Former President Mahama was not immediately available to comment on Mr. Hammond’s claims, although he issued a statement on Saturday in which he named a number of prominent people who, he said, played significant roles in the ITLOS victory. Mr. Hammond was not mentioned in the statement.

“I am proud of the results and salute my brother President Alassane Ouatarra that we did not allow this litigation to mar the cordial relations that exists between Ghana and La Cote D’Ivoire.

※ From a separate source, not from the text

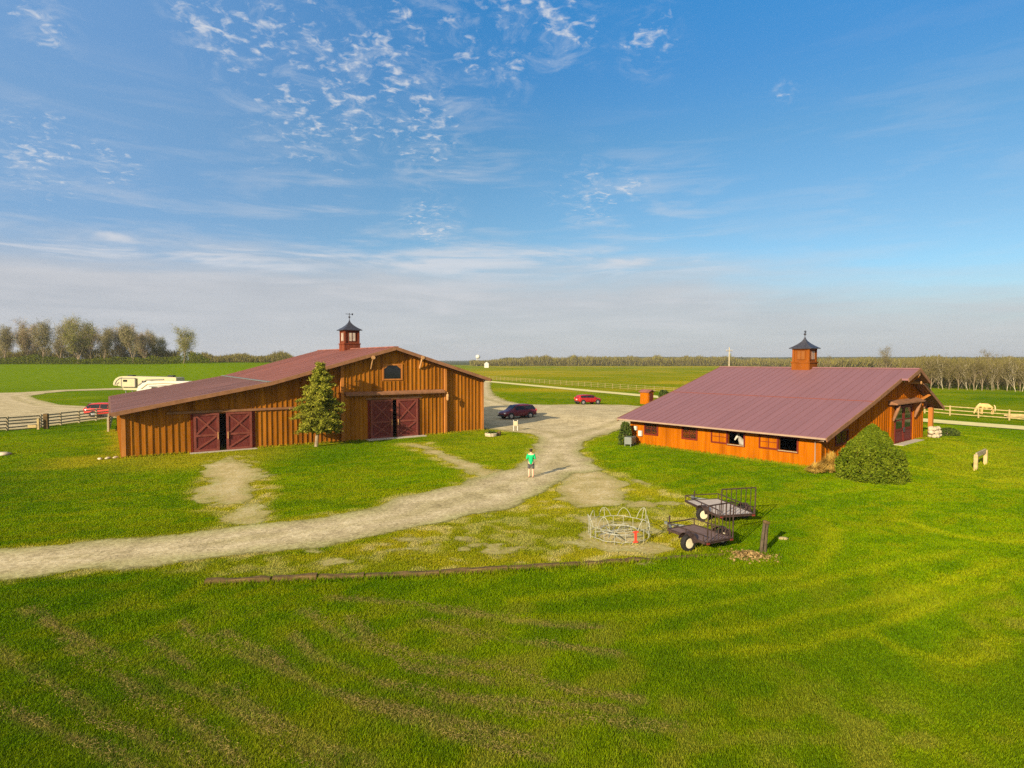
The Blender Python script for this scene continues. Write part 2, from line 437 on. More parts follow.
YELLOW_ROWS = [poly(p) for p in (
    [(512, 601), (600, 592), (647, 583), (740, 580), (792, 577), (818, 566), (832, 548), (836, 530)],
    [(512, 620), (600, 618), (677, 612), (760, 596), (840, 577), (900, 562), (960, 552)],
    [(640, 640), (752, 630), (822, 612), (892, 600), (960, 578), (1010, 560)],
    [(700, 655), (802, 647), (862, 630), (937, 606), (1024, 572), (1060, 560)],
    [(860, 630), (905, 652), (960, 664), (995, 655), (1000, 640)],
    [(900, 520), (950, 535), (1000, 542), (1060, 540)],
    [(930, 452), (975, 462), (1040, 470)], [(940, 432), (1030, 445)], [(905, 466), (990, 480), (1060, 486)])]

def barn_local(X, Y, which):
    o, a, b = (BARN_L, AL, BL) if which == 'L' else (BARN_R, AR, BR)
    return (X - o[0]) * a[0] + (Y - o[1]) * a[1], (X - o[0]) * b[0] + (Y - o[1]) * b[1]

ROADS = [DRIVE, LOT, PATH_C, PATH_L]
def ground_colour(X, Y):
    """natural colour of the turf itself (species, dryness, cut hay), no light in it"""
    P = np.stack([X, Y], 1)
    n1 = fbm(X, Y, 5, 21); n2 = fbm(X, Y, 1.4, 31); n3 = fbm(X, Y, 18, 41)
    G1 = np.array([.102, .176, .0008]); G2 = np.array([.162, .232, .001]); D = np.array([.33, .28, .012]); B = np.array([.29, .205, .06])
    DK = np.array([.060, .135, .0008])
    w = sst((n1 * .6 + n2 * .4 - .3) / .4)[:, None]
    c = G1 * (1 - w) + G2 * w
    n4 = fbm(X * .85 + Y * .5, (Y * .85 - X * .5) * 2.6, 2.2, 51, 3); n5 = fbm(X, Y, .55, 53, 2)
    m_ = (.50 * sst((n4 * .65 + n5 * .35 - .44) / .2))[:, None] * (Y < 130)[:, None]; c = c * (1 - m_) + np.array([.205, .215, .003]) * m_
    m_ = (.45 * sst((.47 - n4 * .4 - n5 * .6) / .16))[:, None] * (Y < 130)[:, None]; c = c * (1 - m_) + np.array([.055, .125, .001]) * m_
    w = (.55 * sst((.52 - n3) / .25))[:, None]; c = c * (1 - w) + DK * w
    dry = .22 * sst((n3 - .5) / .25); thin = np.zeros(len(X))
    near = Y < 130
    dd = np.full(len(X), 99.0)
    idx = np.where(near & (np.abs(X) < 90))[0]
    if len(idx):
        Q = P[idx]
        s = np.full(len(idx), 99.0)
        for R in (DRIVE, PATH_C, PATH_L): s = np.minimum(s, sdf(Q, R))
        dd[idx] = s
        z = sdf(Q, DRYZONE)
        k = .75 * sst((.8 - z + 1.2 * (n2[idx] - .5)) / 1.6) * (.55 + .6 * sst((n1[idx] - .3) / .4))
        k = np.maximum(k, .75 * sst((1.0 - s + 1.2 * (n2[idx] - .5)) / 1.4))
        thin[idx] = k
        lx, ly = barn_local(X[idx], Y[idx], 'L')
        bd = np.maximum(np.maximum(-lx, lx - 31.6), np.maximum(-ly, ly - 22))
        k = np.maximum(k, .8 * sst((1.5 - bd + 1.5 * (n2[idx] - .5)) / 1.5))
        k = np.maximum(k, .65 * sst((4.5 - np.hypot(lx + 2.0, ly + .5) + 2 * (n2[idx] - .5)) / 3))
        k = np.maximum(k, .65 * sst((7 - np.hypot((lx - 5) * .8, ly + 3) + 3 * (n1[idx] - .5)) / 5))
        lx, ly = barn_local(X[idx], Y[idx], 'R')
        bd = np.maximum(np.maximum(-lx, lx - 24), np.maximum(-ly, ly - 15.8))
        k = np.maximum(k, .55 * sst((1.0 - bd + 1.0 * (n2[idx] - .5)) / 1.0))
        yr = np.zeros(len(idx))
        for L in YELLOW_ROWS:
            wl = .26 * (1 + .03 * np.maximum(Q[:, 1] - 15, 0))
            yr = np.maximum(yr, .66 * np.exp(-((linedist(Q, L) + .45 * (n2[idx] - .5)) / wl) ** 2) * (.5 + .8 * n4[idx]))
        dry[idx] = np.maximum(dry[idx], k)
        c[idx] = c[idx] * (1 - yr[:, None]) + np.array([.25, .275, .004]) * yr[:, None]
    c = c * (1 - dry[:, None]) + D * dry[:, None]
    st_ = (np.clip(thin * 1.6 - .25, 0, 1) * sst((n5 * .6 + n2 * .4 - .50) / .14) * .75)[:, None]      # bleached straw where the turf is thin
    c = c * (1 - st_) + np.array([.46, .39, .15]) * st_
    ol = (.18 * sst((19.5 - Y) / 8) * (.4 + .8 * n3))[:, None]; c = c * (1 - ol) + np.array([.165, .165, .008]) * ol
    fg = np.where(Y < 30)[0]
    if len(fg):
        Q = P[fg]; k = np.zeros(len(fg))
        for L in BROWN_ROWS:
            k = np.maximum(k, .50 * np.exp(-((linedist(Q, L) + .40 * (n2[fg] - .5) + .35 * (n5[fg] - .5)) / .13) ** 2) * sst((n2[fg] * .5 + n5[fg] * .6 + .3 * n1[fg] - .36) / .3))
        k = np.maximum(k, .20 * sst((n5[fg] * .6 + n4[fg] * .5 - .54) / .14) * sst((n1[fg] - .33) / .3) * sst((19.5 - Y[fg]) / 4))
        c[fg] = c[fg] * (1 - k[:, None]) + B * k[:, None]
    # far pastures: left field even bright green, mid field straw streaks
    far = sst((Y - 128) / 14)
    left = sst((-X / np.maximum(Y, 1) - .03) / .12)
    st = fbm(X, Y * .8, 70, 61, 4); st2 = fbm(X * .9 + Y * .3, Y * 1.3, 16, 71, 3)
    dryf = sst((st * .6 + st2 * .4 - .36) / .26)[:, None]
    FM = np.array([.175, .21, .001]) * (1 - dryf) + np.array([.36, .28, .012]) * dryf
    e = (sst((st - .45) / .3) * .5)[:, None]
    FL = np.array([.130, .200, .001]) * (1 - e) + np.array([.145, .21, .001]) * e
    # woods edge strip by the right wood and hill cover far away
    F = FM * (1 - left[:, None]) + FL * left[:, None]
    rt = sst((X / np.maximum(Y, 1) - .5) / .12)[:, None]
    F = F * (1 - rt) + (np.array([.18, .225, .001])) * rt
    c = c * (1 - far[:, None]) + F * far[:, None]
    hill = sst((Y - 700) / 250)[:, None]
    c = c * (1 - hill) + (np.array([.075, .085, .035]) * (.75 + .5 * fbm(X, Y, 120, 81))[:, None]) * hill
    return np.clip(c, 0, 1)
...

Ghana owes a debt of gratitude to the following- former Attorney General & Minister for Justice Marietta Brew Appiah-Opong, Deputy Attorney General Dominic Ayine, Solicitor General Helen Ziwu; International Counsels Professor Philippe Sands Q.C. and Paul Reichler; Fui Tsikata and team from Reindorf Chambers; Hanna S. Tetteh, Kofi Buah, Nii Osah Mills, Jane Ahetor and Dr. Joseph Kwadwo Asensuo; Theo Ahwireng and team from Petroleum Commission; Thomas Manu and team from the GNPC; Kojo Efunam and officials of the EPA; Kwame Mfodwo & Professor Martin Tsamenyi from the Maritime Boundary Secretariat; Alex Tait of International Mapping Associates; members of the former Cabinet who endorsed my decision to proceed to ITLOS, and others too many to mention,” John Mahama’s statement said.

The Special Chamber of the International Tribunal of the Law of the Sea (ITLOS) ruled in favor of Ghana in the three-year-long maritime dispute between the country and Côte d’Ivoire on Saturday.

In a unanimous decision, the Tribunal found that contrary to the claims of the government in Abidjan, Ghana did not violate Côte d’Ivoire’s maritime boundary in anyway.

The Chamber also rejected Côte d’Ivoire’s legal argument that Ghana’s coastal lines were unstable. The panel also found that Ghana’s oil and gas exploration activities in the disputed basin did not violate Côte d’Ivoire’s sovereign rights.